Sunday, 8 January 2012

NATO hitch

The latch that locks the top of the hook is very stiff. So stiff in fact it needs a mallet to move the lever. I dribbled some 3 in 1 oil down the joints that lead to the pin. I started working the lever back and forth. It was really stiff. I just kept dribbling oil and working the pin. Little by little the pin eased up. Twenty minutes later the lever could be moved with some resistance but fairly easily.
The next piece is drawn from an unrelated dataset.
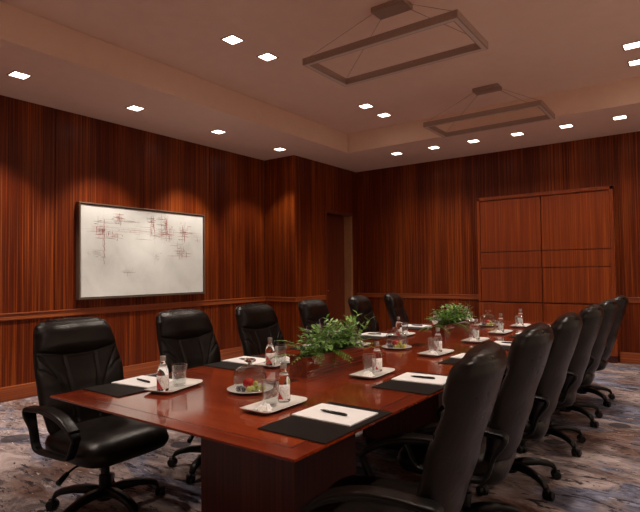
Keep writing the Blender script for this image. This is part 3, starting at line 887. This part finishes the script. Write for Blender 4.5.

Then done I fitted the safety pin. The pin has a chain to stop it getting lost. On the centre of the hitch pin pivot is a nut that traps a tag onto which the chains attach. There is a chain attached to the "R" clip swivel locking lever pin. I managed to get both the "R" clip and the hitch pin chain to fit onto the same tag. A waft of black paint over the chain to keep the rust at bay and the job was complete.

Marine Blue

Yesterday I went up to Paddocks at Matlock. Click HERE for their website. After standing for twenty minutes in a drafty, breeze block spares department I finally got served and took home a litre tin of marine blue paint. They did not have the instrument panel screws I wanted.

On Sunday I found time the paint the outside of the trailer with the blue paint from Paddocks. I fitted the number plate and managed to blue paint all over the back of my hands. Next I took the masking tape off the lights and other things taped up. I had a look round the trailer an spotted that the black paint was a bit thin here and there. The did not have any of the original black paint so I used up the spray Hammerright to touch with.

I soaked the trailer leg pins with 3 in1 oils and worked them loose. They fit easily in the holes. Next was to hook up the retaining chains that will stop me losing the trailer legs pins....I hope. Then just a waft of spray paint to cover the bare metal on the chains.